1861 Living at Bridge Street, Thrapston: Nathaniel Smith (age 47 born Kettering), Engine Manufacturer. With his wife Ann Smith (age 45 born Thrapston) and their nine children; George Smith (age 19 born Stamford), Engine Smith; Mary Smith (age 16 born Stamford); Edwin Smith (age 14 born Stamford); Harriett Smith (age 11 born Stamford); Emma Smith (age 9 born Stamford); Alfred Smith (age 7 born Kettering); Nathaniel Smith (age 4 born Thrapston); Fanny Smith (age 2 born Thrapston); and William Smith (age 7 months born Thrapston). Note: Three adjoining houses in Bridge Street with Robert Smith, Nathaniel Smith and Henry Smith[1]

Invented the screw boss pulley which proved to be the source of great development for the company.

1899 George Smith and Edwin Smith of Nene Side Iron Works, Thrapston, gained a patent for a combined fast and loose pulley which is self fixing and interchangeable.



1918 Obituary [2]

The death of Mr. George Smith, managing director of Smith and Grace Screw Boss Pulley Company, Limited, took place of December 17th, at Thrapston, Northamptonshire.

Mr Smith was born at Stamford in 1841, was the second son of the late Mr.
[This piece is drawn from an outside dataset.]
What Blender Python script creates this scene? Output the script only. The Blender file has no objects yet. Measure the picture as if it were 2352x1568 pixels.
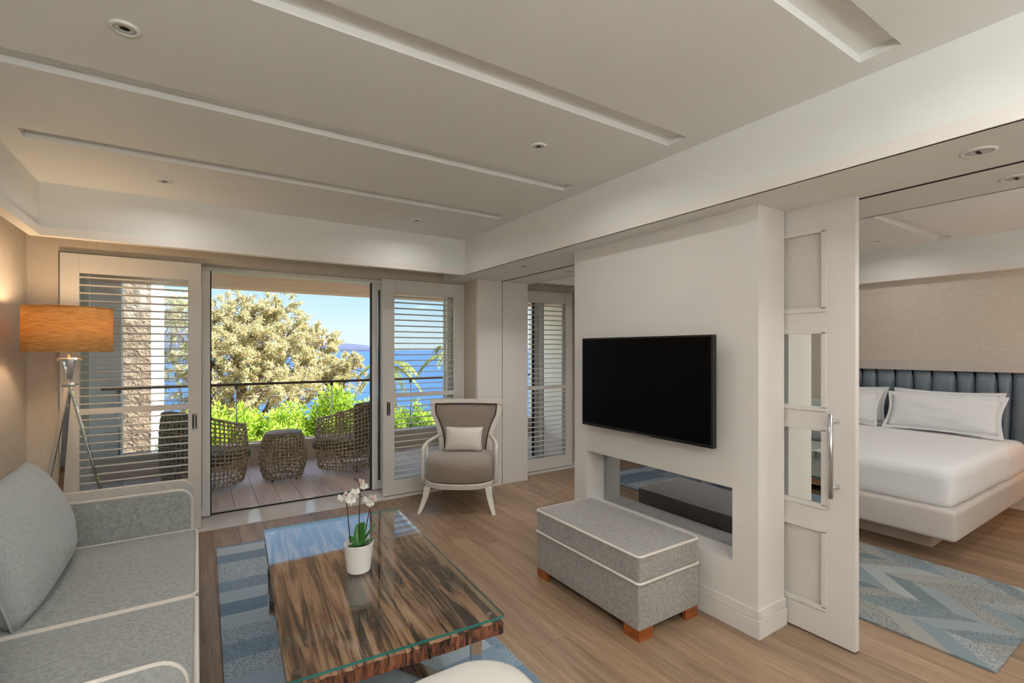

Nathaniel Smith, one of the earliest agricultural implement makers, who carried on business at Thrapston, under the style of Smith and Grace, agricultural engineers.

In 1869 Mr. George and his brother, Mr. Edwin Smith, acquired Mr. Grace's interest in the business, the nature of which ultimately changed from the manufacture of agricultural implements to that of power transmission accessories, and about twenty years ago the present private limited company was formed.

Mr George Smith took an active part in public life. He was a Justice of the Peace, Vice-Chairman of the Guardians for nearly forty years, Alderman of the Northamptonshire County Council, and Chairman of the District Council, the Local War Tribunal, the Market Company, the Gas Company, etc.